A movement at the centre of post-war society
A leading movement of the post-war French art scene, New Realism, as a movement, was concentrated in a decade which saw the formation of a group and the expression of collective initiatives. This extremely intense and vibrant period was rapidly followed by the establishment of personal directions.
From the end of the 1950s to the middle of the 1960s, this movement was part of the general movement of revival in artistic languages (“nouveau roman”, “nouvelle vague”, “neo-Dada”, etc.) closely related to the development of the post-war world. Society at that time was marked by the growing influence of the American cultural model: New York became, after Paris, the new global artistic centre, and as a result of the spectacular growth in industrial production: it was the arrival of a triumphant consumer society which deeply transformed the face of everyday life (the advertising aesthetic, an excess of images and a proliferation of new materials).

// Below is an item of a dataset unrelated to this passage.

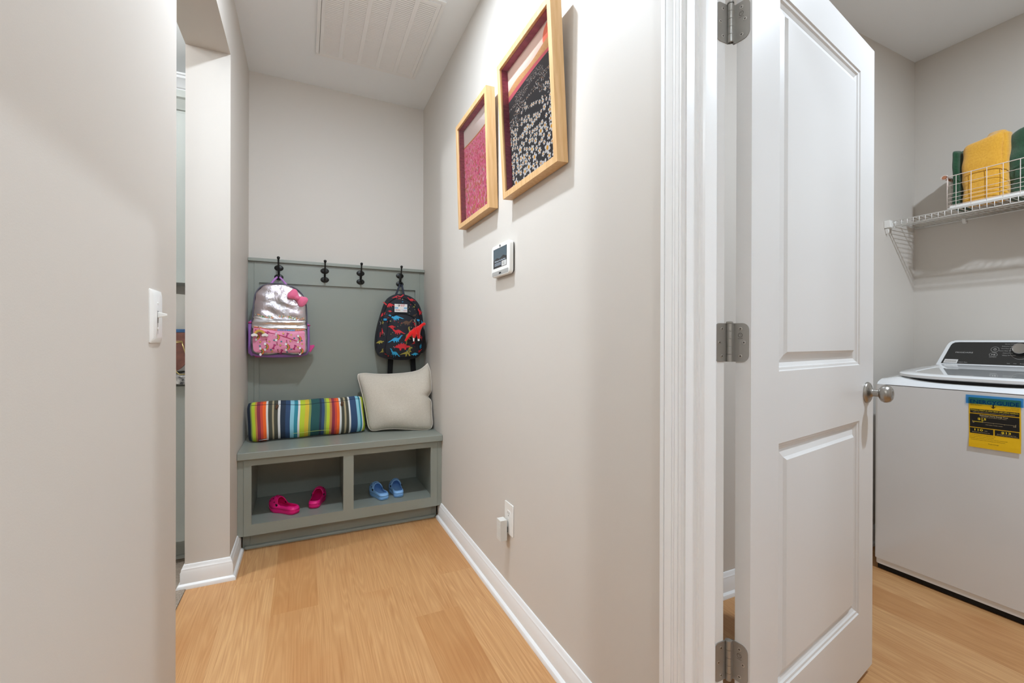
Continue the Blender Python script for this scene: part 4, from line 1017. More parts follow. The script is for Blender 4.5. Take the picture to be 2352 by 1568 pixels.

Very diverse methods, a shared theoretical vision
Historically, the movement founded on 27th October, 1960, with the Constitutive Declaration of New Realism, orchestrated by the critic Restany. With this he united under the same banner artists whose works stemmed, according to him, from “new perspective approaches to reality”.
Nevertheless, the declaration’s signatories – Klein, Raysse, Arman, Dufrêne, Villeglé, Hains, Spoerri, Tinguely and Restany himself, who would later be joined by Deschamps, Niki de Saint-Phalle, Rotella and Christo – were mainly characterized by the justified claim to a “collective singularity”.
Deliberately named by the art critic, the representatives of New Realism particularly shared a general attitude of appropriation of reality, referred to by Restany as “poetic recycling of urban, industrial and advertising reality”. They incorporated elements of everyday life into their works: fences, barrels, plastic objects, rubbish, cars or traffic signs, etc.)
Their artistic method varied greatly: Compressions by César, Accumulations by Arman, scraped and slashed posters by Hains and Villeglé, Assemblages of ordinary plastic items by Raysse, Trap-Pictures by Spoerri, sculptures that self-destruct by Tinguely, Shootings by Niki de Saint Phalle, packaging by Christo, etc. Direct descendents of Dada (they also exhibited in Paris in 1961 under the title 40° above Dada), the New Realists resumed the sampling aesthetic initiated by Duchamp’s ready-mades while giving it a poetic and sociological dimension that Restany simultaneously emphasized with his theoretical contribution.